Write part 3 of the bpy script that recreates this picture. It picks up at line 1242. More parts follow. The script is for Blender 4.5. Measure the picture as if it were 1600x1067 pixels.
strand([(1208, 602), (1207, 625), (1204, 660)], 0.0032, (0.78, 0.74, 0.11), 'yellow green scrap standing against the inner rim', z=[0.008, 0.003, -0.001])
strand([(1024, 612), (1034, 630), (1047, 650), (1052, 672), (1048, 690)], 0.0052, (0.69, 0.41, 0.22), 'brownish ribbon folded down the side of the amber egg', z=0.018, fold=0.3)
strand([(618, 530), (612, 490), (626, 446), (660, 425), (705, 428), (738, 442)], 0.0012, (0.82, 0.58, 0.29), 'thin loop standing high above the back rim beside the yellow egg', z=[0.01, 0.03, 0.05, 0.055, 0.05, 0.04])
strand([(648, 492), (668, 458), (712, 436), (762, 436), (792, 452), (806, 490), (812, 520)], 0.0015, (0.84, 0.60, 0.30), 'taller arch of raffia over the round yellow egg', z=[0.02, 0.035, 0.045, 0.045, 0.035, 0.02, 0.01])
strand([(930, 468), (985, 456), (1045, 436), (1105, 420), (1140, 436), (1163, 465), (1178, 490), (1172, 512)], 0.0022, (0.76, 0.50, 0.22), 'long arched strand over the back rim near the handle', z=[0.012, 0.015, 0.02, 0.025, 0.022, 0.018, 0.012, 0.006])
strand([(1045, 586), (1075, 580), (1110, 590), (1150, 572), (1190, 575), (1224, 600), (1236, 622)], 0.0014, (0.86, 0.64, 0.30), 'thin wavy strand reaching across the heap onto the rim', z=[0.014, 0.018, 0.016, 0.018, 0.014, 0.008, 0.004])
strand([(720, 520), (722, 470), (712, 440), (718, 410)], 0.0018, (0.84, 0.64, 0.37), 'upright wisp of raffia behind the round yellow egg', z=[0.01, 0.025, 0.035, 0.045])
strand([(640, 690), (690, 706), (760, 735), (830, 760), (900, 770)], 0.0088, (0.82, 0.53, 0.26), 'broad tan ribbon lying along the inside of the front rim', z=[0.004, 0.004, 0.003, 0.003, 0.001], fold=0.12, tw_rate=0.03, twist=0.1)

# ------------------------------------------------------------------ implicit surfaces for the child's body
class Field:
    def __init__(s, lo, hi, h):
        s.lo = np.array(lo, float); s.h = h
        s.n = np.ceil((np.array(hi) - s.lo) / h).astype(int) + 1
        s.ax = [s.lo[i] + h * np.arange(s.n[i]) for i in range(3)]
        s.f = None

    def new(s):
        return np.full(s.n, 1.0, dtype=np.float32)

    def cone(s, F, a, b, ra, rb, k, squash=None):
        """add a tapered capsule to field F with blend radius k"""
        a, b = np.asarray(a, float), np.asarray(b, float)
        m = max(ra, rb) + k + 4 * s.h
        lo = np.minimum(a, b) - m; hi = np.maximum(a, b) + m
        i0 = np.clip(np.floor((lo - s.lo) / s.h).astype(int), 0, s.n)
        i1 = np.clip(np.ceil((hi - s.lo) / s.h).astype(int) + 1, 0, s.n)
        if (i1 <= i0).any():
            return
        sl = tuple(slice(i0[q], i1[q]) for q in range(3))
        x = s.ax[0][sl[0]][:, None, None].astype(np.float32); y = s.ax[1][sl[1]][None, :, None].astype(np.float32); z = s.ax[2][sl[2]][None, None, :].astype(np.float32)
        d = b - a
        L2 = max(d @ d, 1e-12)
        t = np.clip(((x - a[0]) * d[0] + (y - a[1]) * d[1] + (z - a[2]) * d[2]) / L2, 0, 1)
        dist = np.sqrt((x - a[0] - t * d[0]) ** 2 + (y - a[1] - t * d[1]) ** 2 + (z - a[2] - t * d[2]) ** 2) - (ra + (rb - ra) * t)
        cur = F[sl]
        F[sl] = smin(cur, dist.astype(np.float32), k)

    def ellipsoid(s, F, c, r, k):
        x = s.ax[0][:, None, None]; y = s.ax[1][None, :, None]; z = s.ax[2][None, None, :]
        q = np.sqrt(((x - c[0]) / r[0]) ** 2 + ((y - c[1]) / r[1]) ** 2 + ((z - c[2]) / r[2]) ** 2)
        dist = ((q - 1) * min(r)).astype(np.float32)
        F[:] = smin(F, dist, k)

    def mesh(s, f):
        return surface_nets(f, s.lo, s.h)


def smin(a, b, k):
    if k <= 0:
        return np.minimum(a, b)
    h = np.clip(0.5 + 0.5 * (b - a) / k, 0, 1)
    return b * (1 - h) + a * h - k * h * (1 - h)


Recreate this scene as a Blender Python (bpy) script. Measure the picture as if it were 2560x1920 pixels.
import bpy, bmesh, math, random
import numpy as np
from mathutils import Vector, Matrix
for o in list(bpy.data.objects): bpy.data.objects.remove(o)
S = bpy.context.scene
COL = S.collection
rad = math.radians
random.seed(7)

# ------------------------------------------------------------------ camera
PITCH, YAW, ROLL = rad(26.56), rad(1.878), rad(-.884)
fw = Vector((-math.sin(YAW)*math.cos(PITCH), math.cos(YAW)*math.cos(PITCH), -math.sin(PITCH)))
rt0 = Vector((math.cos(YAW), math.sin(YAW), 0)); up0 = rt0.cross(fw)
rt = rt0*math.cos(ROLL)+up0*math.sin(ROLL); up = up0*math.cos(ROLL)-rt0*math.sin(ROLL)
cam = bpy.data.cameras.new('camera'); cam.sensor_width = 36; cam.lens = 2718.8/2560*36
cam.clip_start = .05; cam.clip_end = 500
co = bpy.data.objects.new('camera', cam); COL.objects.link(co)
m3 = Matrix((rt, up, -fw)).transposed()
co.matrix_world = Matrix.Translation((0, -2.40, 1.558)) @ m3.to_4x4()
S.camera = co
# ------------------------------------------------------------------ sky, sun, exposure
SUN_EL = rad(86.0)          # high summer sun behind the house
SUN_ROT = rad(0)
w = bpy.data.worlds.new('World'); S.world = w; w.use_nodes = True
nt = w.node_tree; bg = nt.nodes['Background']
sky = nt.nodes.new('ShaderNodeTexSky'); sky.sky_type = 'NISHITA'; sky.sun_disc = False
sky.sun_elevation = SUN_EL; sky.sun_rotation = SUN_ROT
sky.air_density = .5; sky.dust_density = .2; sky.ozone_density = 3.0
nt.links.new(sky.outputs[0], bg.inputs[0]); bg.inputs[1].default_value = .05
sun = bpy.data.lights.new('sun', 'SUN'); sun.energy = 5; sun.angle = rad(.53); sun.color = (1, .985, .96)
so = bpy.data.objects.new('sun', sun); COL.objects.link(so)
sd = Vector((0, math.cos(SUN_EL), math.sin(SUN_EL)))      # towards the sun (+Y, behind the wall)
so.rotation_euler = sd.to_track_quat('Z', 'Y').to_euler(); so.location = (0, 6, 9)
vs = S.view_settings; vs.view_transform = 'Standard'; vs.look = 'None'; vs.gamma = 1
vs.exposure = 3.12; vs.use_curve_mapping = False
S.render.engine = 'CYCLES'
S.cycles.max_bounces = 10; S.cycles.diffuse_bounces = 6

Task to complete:
The first line to be transcribed is the one containing "Recreate this scene", and the last is the one containing "random.seed(7)". Transcribe exactly those lines and nothing else.

Answer to the exercise:
Recreate this scene as a Blender Python (bpy) script. Measure the picture as if it were 2560x1920 pixels.
import bpy, bmesh, math, random
import numpy as np
from mathutils import Vector, Matrix
for o in list(bpy.data.objects): bpy.data.objects.remove(o)
S = bpy.context.scene
COL = S.collection
rad = math.radians
random.seed(7)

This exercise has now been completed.